* **Entries with scene source code**:
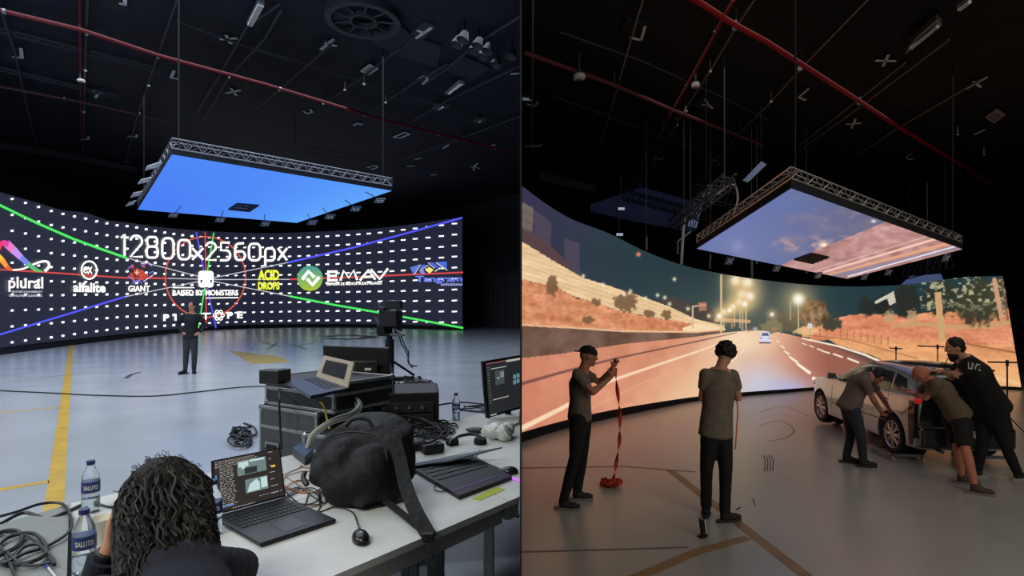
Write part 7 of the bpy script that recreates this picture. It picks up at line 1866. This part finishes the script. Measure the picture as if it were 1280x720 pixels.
for i in range(900):
    a = rg.uniform(-3.6, .5); t0 = rg.uniform(.0, .8); cx_ = Hc.lerp(Dc, t0); d0 = Vector((math.cos(a), math.sin(a), 0)); L = rg.uniform(.09, .16); ph = rg.uniform(0, 6.28); am = rg.uniform(.006, .013); zo = rg.uniform(.01, .11); tang = Vector((-math.sin(a), math.cos(a), 0)); pts = []
    for j in range(10):
        f_ = j/9; k_ = min(1.1, t0+L*f_/(Hc.z-Dc.z)); cc_ = Hc.lerp(Dc, k_); rad = (.094+.010*math.sin(min(1, f_*1.3)*3.1))*math.sqrt(max(.05, 1-max(0, (cx_.z+zo-L*f_-Hc.z)/.135)**2))
        pts.append(Vector((cc_.x, cc_.y, cx_.z+zo-L*f_))+d0*rad+tang*am*math.sin(ph+j*1.7)+d0*am*math.cos(ph+j*1.7))
    lk.tube(pts, [rg.uniform(.0022, .0048)]*10, 4)
for i in range(46):
    a = rg.uniform(0, 6.28); e_ = rg.uniform(.2, 2.9); p = Hc+Vector((math.cos(e_)*.102, math.sin(a)*.03, math.sin(e_)*.122)); o_ = Vector((math.cos(e_), 0, math.sin(e_)))
    q = p+o_*rg.uniform(.006, .016); lk.tube(spline([p, q, q+Vector((rg.uniform(-.015, .015), 0, rg.uniform(-.006, .004))), p+Vector((rg.uniform(-.02, .02), 0, 0))], 4), .0008, 3)
lk.build('hair_locks', mat('hair_locks', (19, 15, 13), .65), t, stuff=True)
b = MB(); wl_ = JJ['wrL']; el_ = JJ['elL']; dd = (wl_-el_).normalized(); b.lathe([(.030, 0), (.033, .002), (.033, .018), (.030, .02)], wl_-dd*.05, dd, 18); b.build('bracelet', mat('bracelet', (18, 18, 20), .5), t)
b = MB(); b.lathe([(.047, 0), (.048, .10), (.042, .10)], el_, dd, 18); b.build('cuff', M_navy, t)
# chair
t = thing('stool', 'dark padded chair under the seated person', 'chair', Vector((-.60, .98, 0)))
R = Matrix.Rotation(math.radians(25), 3, 'Z')
b = MB(); b.rbox(Vector((-.60, .98, .43)), (.42, .42, .06), .02, R); b.build('seat', M_blackplastic, t)
for i in (-1, 1):
    for j in (-1, 1):
        p = Vector((-.60, .98, 0))+R @ Vector((i*.18, j*.18, 0)); b = MB(); b.tube([p, p+Vector((0, 0, .41))], .014, 8); b.build('leg', M_blackmetal, t)
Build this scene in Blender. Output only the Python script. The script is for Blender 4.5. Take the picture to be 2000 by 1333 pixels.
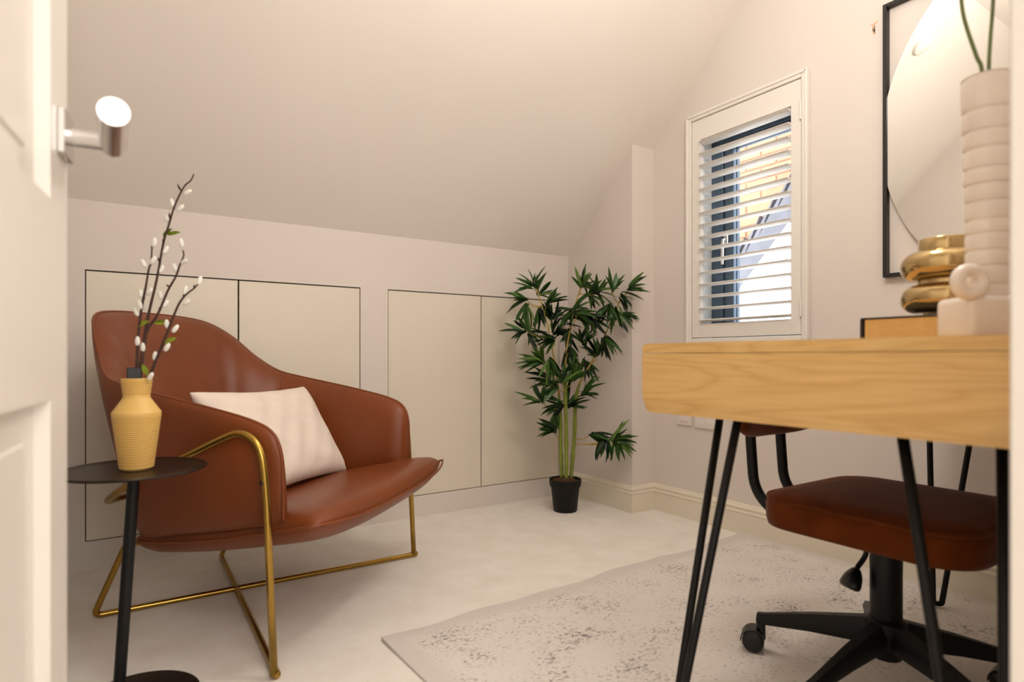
import bpy, bmesh, math, random
import numpy as np
from mathutils import Vector, Matrix
random.seed(7)
S = bpy.context.scene
for o in list(bpy.data.objects): bpy.data.objects.remove(o)
COL = S.collection

# ------------------------------------------------------------------ camera
H = .74; FPX = 1167.0; HORY = 698.0
cd = bpy.data.cameras.new('camera'); cam = bpy.data.objects.new('camera', cd); COL.objects.link(cam)
cd.sensor_width = 36; cd.lens = 36 * FPX / 2000; cd.shift_y = (HORY - 666.5) / 2000
cd.clip_start = .02
cam.location = (0, 0, H); cam.rotation_euler = (math.radians(90), 0, -math.atan2(.5508, .8347))
cd.dof.use_dof = True; cd.dof.focus_distance = 2.15; cd.dof.aperture_fstop = 2.8
S.camera = cam
FW = Vector((.5508, .8347, 0)); RT = Vector((.8347, -.5508, 0)); UP = Vector((0, 0, 1))
def at(x, y, Z):          # a point of the place at depth Z in front of the viewpoint
    return Vector((0, 0, H)) + Z * (FW + (x - 1000) / FPX * RT + (HORY - y) / FPX * UP)

# ------------------------------------------------------------------ world and lights
w = bpy.data.worlds.new('sky'); S.world = w; w.use_nodes = True
bg = w.node_tree.nodes['Background']; bg.inputs[0].default_value = (.90, .95, 1.0, 1); bg.inputs[1].default_value = 3.6
def area(name, loc, size, power, color, rot=(0, 0, 0), sy=None):
    l = bpy.data.lights.new(name, 'AREA'); l.energy = power; l.color = color; l.size = size
    if sy: l.shape = 'RECTANGLE'; l.size_y = sy
    o = bpy.data.objects.new(name, l); COL.objects.link(o); o.location = loc; o.rotation_euler = rot
    return o
added_hall_top_fill = area('added_hall_top_fill', (.35, -.6, 2.27), .6, 7, (1, .96, .905))  # added fill light under the hall ceiling, out of view
added_hall_back_fill = area('added_hall_back_fill', (.35, -1.38, 1.45), .8, 15, (1, .955, .90), (math.radians(90), 0, 0), 1.2)   # added fill panel behind the viewpoint, no window there
S.view_settings.view_transform = 'Standard'; S.view_settings.look = 'None'
S.view_settings.exposure = 0.36; S.view_settings.gamma = 1; S.view_settings.use_curve_mapping = False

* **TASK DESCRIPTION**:
Copy the records above exactly. The pictures are not part of the copy.

* **FULL OUTPUT**:
Write part 7 of the bpy script that recreates this picture. It picks up at line 1866. This part finishes the script. Measure the picture as if it were 1280x720 pixels.
for i in range(900):
    a = rg.uniform(-3.6, .5); t0 = rg.uniform(.0, .8); cx_ = Hc.lerp(Dc, t0); d0 = Vector((math.cos(a), math.sin(a), 0)); L = rg.uniform(.09, .16); ph = rg.uniform(0, 6.28); am = rg.uniform(.006, .013); zo = rg.uniform(.01, .11); tang = Vector((-math.sin(a), math.cos(a), 0)); pts = []
    for j in range(10):
        f_ = j/9; k_ = min(1.1, t0+L*f_/(Hc.z-Dc.z)); cc_ = Hc.lerp(Dc, k_); rad = (.094+.010*math.sin(min(1, f_*1.3)*3.1))*math.sqrt(max(.05, 1-max(0, (cx_.z+zo-L*f_-Hc.z)/.135)**2))
        pts.append(Vector((cc_.x, cc_.y, cx_.z+zo-L*f_))+d0*rad+tang*am*math.sin(ph+j*1.7)+d0*am*math.cos(ph+j*1.7))
    lk.tube(pts, [rg.uniform(.0022, .0048)]*10, 4)
for i in range(46):
    a = rg.uniform(0, 6.28); e_ = rg.uniform(.2, 2.9); p = Hc+Vector((math.cos(e_)*.102, math.sin(a)*.03, math.sin(e_)*.122)); o_ = Vector((math.cos(e_), 0, math.sin(e_)))
    q = p+o_*rg.uniform(.006, .016); lk.tube(spline([p, q, q+Vector((rg.uniform(-.015, .015), 0, rg.uniform(-.006, .004))), p+Vector((rg.uniform(-.02, .02), 0, 0))], 4), .0008, 3)
lk.build('hair_locks', mat('hair_locks', (19, 15, 13), .65), t, stuff=True)
b = MB(); wl_ = JJ['wrL']; el_ = JJ['elL']; dd = (wl_-el_).normalized(); b.lathe([(.030, 0), (.033, .002), (.033, .018), (.030, .02)], wl_-dd*.05, dd, 18); b.build('bracelet', mat('bracelet', (18, 18, 20), .5), t)
b = MB(); b.lathe([(.047, 0), (.048, .10), (.042, .10)], el_, dd, 18); b.build('cuff', M_navy, t)
# chair
t = thing('stool', 'dark padded chair under the seated person', 'chair', Vector((-.60, .98, 0)))
R = Matrix.Rotation(math.radians(25), 3, 'Z')
b = MB(); b.rbox(Vector((-.60, .98, .43)), (.42, .42, .06), .02, R); b.build('seat', M_blackplastic, t)
for i in (-1, 1):
    for j in (-1, 1):
        p = Vector((-.60, .98, 0))+R @ Vector((i*.18, j*.18, 0)); b = MB(); b.tube([p, p+Vector((0, 0, .41))], .014, 8); b.build('leg', M_blackmetal, t)
Build this scene in Blender. Output only the Python script. The script is for Blender 4.5. Take the picture to be 2000 by 1333 pixels.
import bpy, bmesh, math, random
import numpy as np
from mathutils import Vector, Matrix
random.seed(7)
S = bpy.context.scene
for o in list(bpy.data.objects): bpy.data.objects.remove(o)
COL = S.collection

# ------------------------------------------------------------------ camera
H = .74; FPX = 1167.0; HORY = 698.0
cd = bpy.data.cameras.new('camera'); cam = bpy.data.objects.new('camera', cd); COL.objects.link(cam)
cd.sensor_width = 36; cd.lens = 36 * FPX / 2000; cd.shift_y = (HORY - 666.5) / 2000
cd.clip_start = .02
cam.location = (0, 0, H); cam.rotation_euler = (math.radians(90), 0, -math.atan2(.5508, .8347))
cd.dof.use_dof = True; cd.dof.focus_distance = 2.15; cd.dof.aperture_fstop = 2.8
S.camera = cam
FW = Vector((.5508, .8347, 0)); RT = Vector((.8347, -.5508, 0)); UP = Vector((0, 0, 1))
def at(x, y, Z):          # a point of the place at depth Z in front of the viewpoint
    return Vector((0, 0, H)) + Z * (FW + (x - 1000) / FPX * RT + (HORY - y) / FPX * UP)

# ------------------------------------------------------------------ world and lights
w = bpy.data.worlds.new('sky'); S.world = w; w.use_nodes = True
bg = w.node_tree.nodes['Background']; bg.inputs[0].default_value = (.90, .95, 1.0, 1); bg.inputs[1].default_value = 3.6
def area(name, loc, size, power, color, rot=(0, 0, 0), sy=None):
    l = bpy.data.lights.new(name, 'AREA'); l.energy = power; l.color = color; l.size = size
    if sy: l.shape = 'RECTANGLE'; l.size_y = sy
    o = bpy.data.objects.new(name, l); COL.objects.link(o); o.location = loc; o.rotation_euler = rot
    return o
added_hall_top_fill = area('added_hall_top_fill', (.35, -.6, 2.27), .6, 7, (1, .96, .905))  # added fill light under the hall ceiling, out of view
added_hall_back_fill = area('added_hall_back_fill', (.35, -1.38, 1.45), .8, 15, (1, .955, .90), (math.radians(90), 0, 0), 1.2)   # added fill panel behind the viewpoint, no window there
S.view_settings.view_transform = 'Standard'; S.view_settings.look = 'None'
S.view_settings.exposure = 0.36; S.view_settings.gamma = 1; S.view_settings.use_curve_mapping = False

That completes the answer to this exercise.